Reading visual art: 126 Snail

While the humble garden snail is common throughout Europe, it’s quite unusual in paintings and easily overlooked in their reading. Where they do occur, they add the detail of authenticity, and often meaning disproportionate to their size.

With their everyday association with decaying leaves, and their legendary slowness in motion, they have become associated with both the passing of time and death, making them an occasional device in Vanitas paintings expressing the futility of everyday life.

Gerard ter Borch (1617–1681) and Gesina ter Borch (1633–1690), Memorial Portrait of Moses ter Borch (1645-1667) (1667-69), oil on canvas, 76.2 x 56.5 cm, Rijksmuseum Amsterdam, Amsterdam, The Netherlands. Wikimedia Commons.

In Gerard ter Borch and his half-sister Gesina’s Memorial Portrait of Moses ter Borch (1645-1667), commemorating the death of their younger brother Moses, a snail is seen alongside fungal decay and withering flowers.

Johann Amandus Winck (1748–1817), Flowers and Fruits on a Stone Ledge with Butterflies and Mice (1804), oil on cradled panel, 31.1 x 45.7 cm, location not known. Wikimedia Commons.

Painted in 1804, Johann Amandus Winck’s magnificent still life of Flowers and Fruits on a Stone Ledge with Butterflies and Mice deploys two butterflies, a housefly, a mouse and a snail-shell, perhaps as a gentle reminder of Vanitas.

Richard Westall (1765–1836), Faust and Lilith (1831), oil on canvas, 248.4 x 174 cm, location not known. Wikimedia Commons.

Richard Westall’s painting of Faust and Lilith from 1831 refers to the witches’ Sabbath in Goethe’s Faust, first published in English translations during the previous decade. A beautiful and very naked young Lilith is cavorting with Faust, as a thoroughly malevolent Mephistopheles looks on from the left. Behind are orgiastic scenes set on the mountain. Westall marks the evil of the occasion with a snake, snail and lizards in the left foreground.

Later in the century the snail was viewed more benignly, and used to indicate the passage of time.

Charles Edward Perugini (1839–1918), Dolce Far Niente (1882), oil on canvas, dimensions not known, Walker Art Gallery, Liverpool, England. The Athenaeum.

In 1882, Charles Edward Perugini was the first artist to pose two beautiful women in his depiction of whiling time away in Dolce Far Niente. In their idleness these two are enticing a snail with a fragment of leaf.

Snails have also been associated with their unusual tactile sensation on the skin.

Juan de Arellano (1614–1676) (workshop), An Allegory of the Sense of Touch (date not known), oil on canvas, 106 x 165 cm, Private collection. Wikimedia Commons.

Juan de Arellano’s workshop painted An Allegory of the Sense of Touch probably around 1640-50. It contains an unusual catalogue of distinctive sensory stimuli, including snails, massively enlarged tics, a tortoise, and a spider’s web, with a couple of black spiders suspended from it.

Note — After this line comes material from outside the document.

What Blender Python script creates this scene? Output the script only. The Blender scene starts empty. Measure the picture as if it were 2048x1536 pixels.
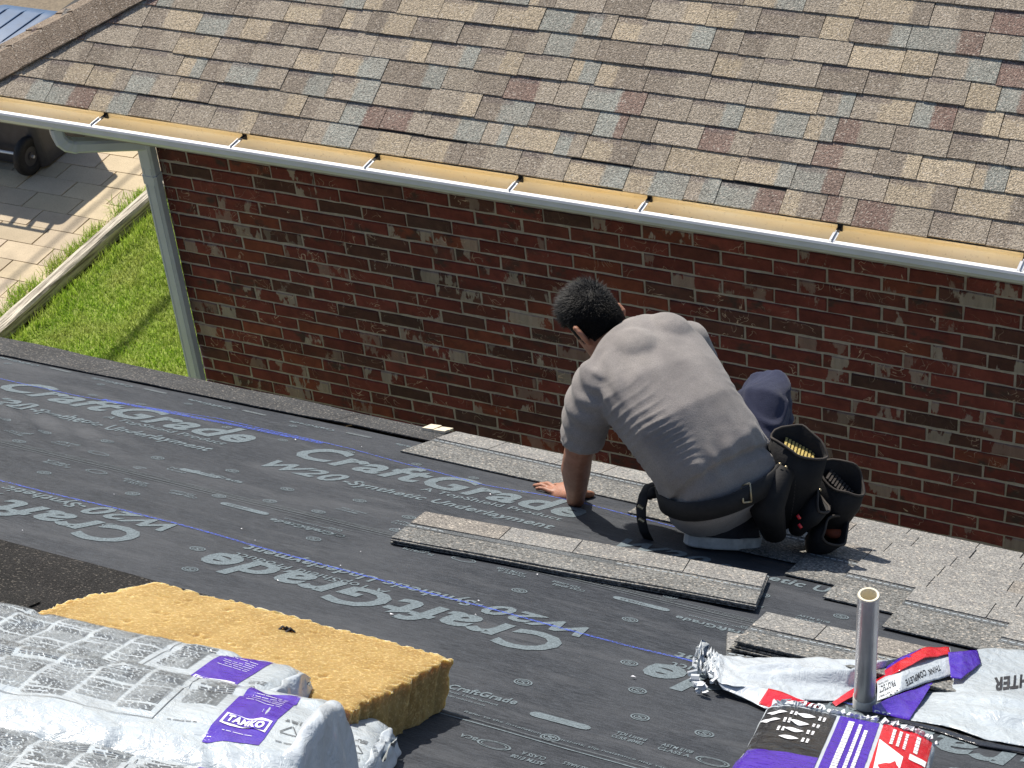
import bpy, bmesh, math, random
from math import sin, cos, pi, radians, sqrt, atan2
from mathutils import Vector, Matrix, noise
from mathutils.bvhtree import BVHTree
random.seed(7)
D = bpy.data
SC = bpy.context.scene
COL = SC.collection

# ------------------------------------------------------------------ camera, world, sun, exposure
CAM = Vector((0, 0, 6.7))
F_PX = 3787.9
RT = Vector((0.90711047, 0.41259834, -0.0831457))
UP = Vector((-0.1804417, 0.5596968, 0.80881412))
FW = Vector((-0.38025175, 0.7186808, -0.58215678))
cd = D.cameras.new('camera'); cam = D.objects.new('camera', cd); COL.objects.link(cam)
cd.sensor_width = 36; cd.lens = F_PX / 2048 * 36; cd.clip_start = 0.1; cd.clip_end = 500
cam.matrix_world = Matrix(((RT.x, UP.x, -FW.x, CAM.x), (RT.y, UP.y, -FW.y, CAM.y), (RT.z, UP.z, -FW.z, CAM.z), (0, 0, 0, 1)))
SC.camera = cam
SUN = Vector((-0.475, 0.445, 0.76)).normalized()          # towards the sun
w = D.worlds.new('World'); SC.world = w; w.use_nodes = True
nt = w.node_tree; nt.nodes.clear()
sk = nt.nodes.new('ShaderNodeTexSky'); sk.sky_type = 'NISHITA'; sk.sun_disc = False
sk.sun_elevation = math.asin(SUN.z); sk.sun_rotation = atan2(SUN.x, SUN.y)
bgn = nt.nodes.new('ShaderNodeBackground'); bgn.inputs[1].default_value = 0.095
wo = nt.nodes.new('ShaderNodeOutputWorld')
nt.links.new(sk.outputs[0], bgn.inputs[0]); nt.links.new(bgn.outputs[0], wo.inputs[0])
sd = D.lights.new('sun', 'SUN'); sd.energy = 4.6; sd.angle = radians(0.53); sd.color = (1, 0.935, 0.84)
so = D.objects.new('sun', sd); COL.objects.link(so)
so.rotation_euler = SUN.to_track_quat('Z', 'Y').to_euler(); so.location = (0, 0, 20)
SC.view_settings.view_transform = 'Standard'; SC.view_settings.look = 'None'
SC.view_settings.exposure = 0.42; SC.view_settings.gamma = 1; SC.view_settings.use_curve_mapping = False
SC.render.engine = 'CYCLES'
SC.cycles.max_bounces = 6; SC.cycles.use_denoising = True

# ------------------------------------------------------------------ geometry of the place
S1 = 0.5055; CS, SS = cos(S1), sin(S1)                     # slope of the near roof
RO = Vector((0, 0, 5.22)); RT_V = Vector((0, CS, -SS)); RN = Vector((0, SS, CS))
def RP(u, v, h=0.0): return RO + Vector((u, 0, 0)) + RT_V * v + RN * h
def ray(px, py): return FW + RT * ((px - 1024) / F_PX) - UP * ((py - 768) / F_PX)
def at_depth(px, py, d): return CAM + ray(px, py) * d
def on_roof(px, py, h=0.0):                                # photo measurement -> (u, v) on the near roof
    r = ray(px, py); t = ((RO - CAM).dot(RN) + h) / r.dot(RN); p = CAM + r * t - RO
    return p.x, p.dot(RT_V)
def n3(p, s=1.0, o=0.0): return noise.noise(Vector((p[0] * s + o, p[1] * s + o * .7, p[2] * s - o)))

# ------------------------------------------------------------------ materials
class NT:
    def __init__(s, name):
        s.m = D.materials.new(name); s.m.use_nodes = True; s.t = s.m.node_tree; s.t.nodes.clear()
        s.o = s.n('OutputMaterial'); s.b = s.n('BsdfPrincipled'); s.l(s.b.outputs[0], s.o.inputs[0])
    def n(s, k, **kw):
        x = s.t.nodes.new('ShaderNode' + k)
        for a, b in kw.items(): setattr(x, a, b)
        return x
    def l(s, a, b): s.t.links.new(a, b)
    def put(s, v, sock):
        if hasattr(v, 'is_linked') or hasattr(v, 'links'): s.l(v, sock)
        elif isinstance(v, (tuple, list)): sock.default_value = tuple(v) + ((1,) if len(v) == 3 and len(sock.default_value) == 4 else ())
        else: sock.default_value = v
    def pos(s): return s.n('NewGeometry').outputs['Position']
    def obj(s): return s.n('TexCoord').outputs['Object']
    def mapv(s, v, sc=(1, 1, 1), loc=(0, 0, 0), rot=(0, 0, 0)):
        m = s.n('Mapping'); s.l(v, m.inputs[0]); m.inputs['Scale'].default_value = sc; m.inputs['Location'].default_value = loc; m.inputs['Rotation'].default_value = rot
        return m.outputs[0]
    def noise(s, v, sc, det=2, rough=.5, dist=0):
        x = s.n('TexNoise'); s.l(v, x.inputs['Vector']); x.inputs['Scale'].default_value = sc; x.inputs['Detail'].default_value = det
        x.inputs['Roughness'].default_value = rough; x.inputs['Distortion'].default_value = dist
        return x.outputs['Fac']
    def vor(s, v, sc, feat='F1', out='Distance'):
        x = s.n('TexVoronoi', feature=feat); s.l(v, x.inputs['Vector']); x.inputs['Scale'].default_value = sc; return x.outputs[out]
    def rng(s, v, a, b, c=0., d=1.):
        x = s.n('MapRange'); s.put(v, x.inputs[0])
        for i, q in enumerate((a, b, c, d)): s.put(q, x.inputs[i + 1])
        return x.outputs[0]
    def math(s, op, a, b=0.):
        x = s.n('Math', operation=op); s.put(a, x.inputs[0]); s.put(b, x.inputs[1]); return x.outputs[0]
    def mix(s, f, a, b, t='MIX'):
        x = s.n('Mix', data_type='RGBA', blend_type=t); s.put(f, x.inputs[0]); s.put(a, x.inputs[6]); s.put(b, x.inputs[7]); return x.outputs[2]
    at = 'OBJECT'
    def attr(s, nm, out='Color'): return s.n('Attribute', attribute_type=s.at, attribute_name=nm).outputs[out]
    def sep(s, v): x = s.n('SeparateXYZ'); s.l(v, x.inputs[0]); return x.outputs
    def bump(s, h, st=.3, d=.01):
        x = s.n('Bump'); x.inputs['Strength'].default_value = st; x.inputs['Distance'].default_value = d; s.l(h, x.inputs['Height']); s.l(x.outputs[0], s.b.inputs['Normal']); return x
    def fin(s, col=None, rough=.8, metal=0., spec=.5, sss=0):
        if col is not None: s.put(col, s.b.inputs['Base Color'])
        s.put(rough, s.b.inputs['Roughness']); s.put(metal, s.b.inputs['Metallic']); s.b.inputs['Specular IOR Level'].default_value = spec
        return s.m

def plain(name, col, rough=.8, var=.15, vs=20, bump=0, bs=80, bd=.004, metal=0., spec=.4):
    k = NT(name); p = k.pos()
    c = k.mix(k.rng(k.noise(p, vs, 4, .6), .3, .7), tuple(x * (1 - var) for x in col), tuple(min(1, x * (1 + var)) for x in col))
    if bump: k.bump(k.noise(p, bs, 3, .6), bump, bd)
    return k.fin(c, rough, metal, spec)

def granule(k, base, p, sc=115, lo=.5, hi=1.5, light=.16):
    g = k.noise(p, sc, 2.5, .75); g2 = k.vor(p, sc * 1.5)
    c = k.mix(1., base, k.mix(k.rng(g, .34, .66), (lo, lo, lo), (hi, hi, hi)), 'MULTIPLY')
    sp = k.rng(k.noise(p, sc * .8, 1, .5), .61, .70)
    c = k.mix(k.math('MULTIPLY', sp, light * 4), c, (.56, .5, .42))
    dk = k.rng(k.noise(k.mapv(p, loc=(3, 7, 1)), sc * .9, 1, .5), .64, .72)
    c = k.mix(k.math('MULTIPLY', dk, .6), c, (.05, .043, .04))
    k.bump(k.math('ADD', g, g2), .55, .006)
    return c

def m_tab():
    k = NT('laminated_shingle_granules'); o = k.sep(k.obj()); p = k.pos()
    wob = k.math('MULTIPLY', k.math('SUBTRACT', k.noise(p, 75, 3, .7), .5), .16)
    x = k.math('ADD', o[0], wob); y = k.math('ADD', o[1], k.math('MULTIPLY', wob, .7))
    c = k.mix(k.rng(k.math('SUBTRACT', x, k.attr('split', 'Fac')), -.03, .03), k.attr('tone_a'), k.attr('tone_b'))
    inb = k.math('MULTIPLY', k.rng(y, .70, .80), k.rng(k.math('SUBTRACT', k.attr('band', 'Fac'), x), -.01, .01))
    c = k.mix(k.math('MULTIPLY', inb, .55), c, (.13, .105, .105))
    c = k.mix(k.math('MULTIPLY', k.rng(k.noise(k.mapv(p, (6, 2.5, 2.5)), 1, 3, .6), .42, .62), .22), c, (.33, .275, .22))
    c = k.mix(k.rng(k.noise(p, 9, 3), .35, .7, 0, .3), c, k.mix(1., c, (.72, .70, .68), 'MULTIPLY'))
    return k.fin(granule(k, c, p), .92, 0, .25)

def m_newshingle():
    k = NT('fresh_grey_shingle_granules'); p = k.pos()
    c = k.mix(k.rng(k.noise(p, 14, 3), .35, .65), k.attr('tone_a'), k.mix(1., k.attr('tone_a'), (.8, .8, .82), 'MULTIPLY'))
    return k.fin(granule(k, c, p, 125, .5, 1.45, .2), .85, 0, .35)

def m_granules(name, col, sc=140, light=.12, lo=.55, hi=1.4):
    k = NT(name); p = k.pos()
    c = k.mix(k.rng(k.noise(p, 6, 3), .35, .65), col, tuple(x * .78 for x in col))
    return k.fin(granule(k, c, p, sc, lo, hi, light), .95, 0, .12)

def m_brick(geo=False):
    k = NT('rough_red_brick'); k.at = 'GEOMETRY' if geo else 'OBJECT'; p = k.pos(); o = k.obj(); rnd = k.attr('chance', 'Fac') if geo else k.n('ObjectInfo').outputs['Random']
    off = k.n('VectorMath', operation='ADD'); k.l(o, off.inputs[0])
    cx = k.n('CombineXYZ'); k.l(k.math('MULTIPLY', rnd, 37.), cx.inputs[0]); k.l(k.math('MULTIPLY', rnd, 91.), cx.inputs[2]); k.l(cx.outputs[0], off.inputs[1])
    q = off.outputs[0]
    base = k.attr('tone_a')
    c = k.mix(k.rng(k.noise(q, 16, 4, .6), .3, .7), k.mix(1., base, (.72, .72, .74), 'MULTIPLY'), k.mix(1., base, (1.2, 1.15, 1.12), 'MULTIPLY'))
    # dark flashed blotches
    c = k.mix(k.math('MULTIPLY', k.rng(k.noise(k.mapv(q, (1, 1, 1.4)), 9, 3, .6), .52, .66), k.attr('flash', 'Fac')), c, (.05, .036, .034))
    # pale slurry patches in vertical streaks
    st = k.noise(k.mapv(q, (40, 10, 7)), 1.0, 3, .65)
    bl = k.noise(k.mapv(q, (1.3, 1, .55)), 7.0, 5, .6)
    wp = k.math('MULTIPLY', k.rng(k.math('ADD', bl, k.math('MULTIPLY', k.math('SUBTRACT', st, .5), .10)), .535, .56), k.attr('slurry', 'Fac'))
    c = k.mix(k.math('MULTIPLY', wp, .8), c, k.mix(st, (.20, .175, .16), (.50, .455, .41)))
    # thin curling scratches and smears of mortar
    sq = k.math('ABSOLUTE', k.math('SUBTRACT', k.noise(q, 10, 1.5, .5, 1.6), .5))
    ln = k.math('MULTIPLY', k.rng(sq, .010, .004), k.rng(k.noise(k.mapv(q, loc=(5, 2, 8)), 8, 1), .53, .60))
    c = k.mix(k.math('MULTIPLY', ln, k.attr('scratch', 'Fac')), c, (.50, .38, .30))
    k.bump(k.math('ADD', k.noise(q, 90, 5, .7), k.math('MULTIPLY', wp, .8)), .5, .006)
    return k.fin(c, .9, 0, .3)

def m_under():
    k = NT('woven_black_underlayment'); p = k.pos()
    f1 = k.noise(k.mapv(p, (30, 150, 150)), 1, 4, .75); f2 = k.noise(p, 230, 2, .7); f3 = k.noise(p, 2.2, 4, .6)
    c = k.mix(k.rng(f1, .36, .66), (.0175, .0205, .026), (.062, .069, .081))
    c = k.mix(k.rng(f2, .4, .62, 0, .6), c, k.mix(1., c, (.5, .5, .5), 'MULTIPLY'))
    c = k.mix(k.rng(k.noise(k.mapv(p, (1.2, 5, 5), (2, 1, 0), (0, 0, .5)), 1.6, 5, .65), .5, .68, 0, .45), c, (.10, .104, .112))
    c = k.mix(k.rng(f3, .4, .7, 0, .5), c, (.076, .080, .088))
    k.bump(k.math('ADD', f1, f2), .4, .004)
    return k.fin(c, .66, 0, .26)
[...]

Finally, they’ve been used to add authenticity to paintings making the transition from still life to nature.

Nicolaes de Vree (1645–1702), A Forest Floor Still Life with Flowering Plants and Butterflies (date not known), oil on canvas, 112 x 88.5 cm, location not known. Wikimedia Commons.

Nicolaes de Vree’s undated Forest Floor Still Life with Flowering Plants and Butterflies from the latter half of the seventeenth century is a fine example of a painting heading beyond the normal still life to depict a more natural scene. It does so with the aid of the humble garden snail.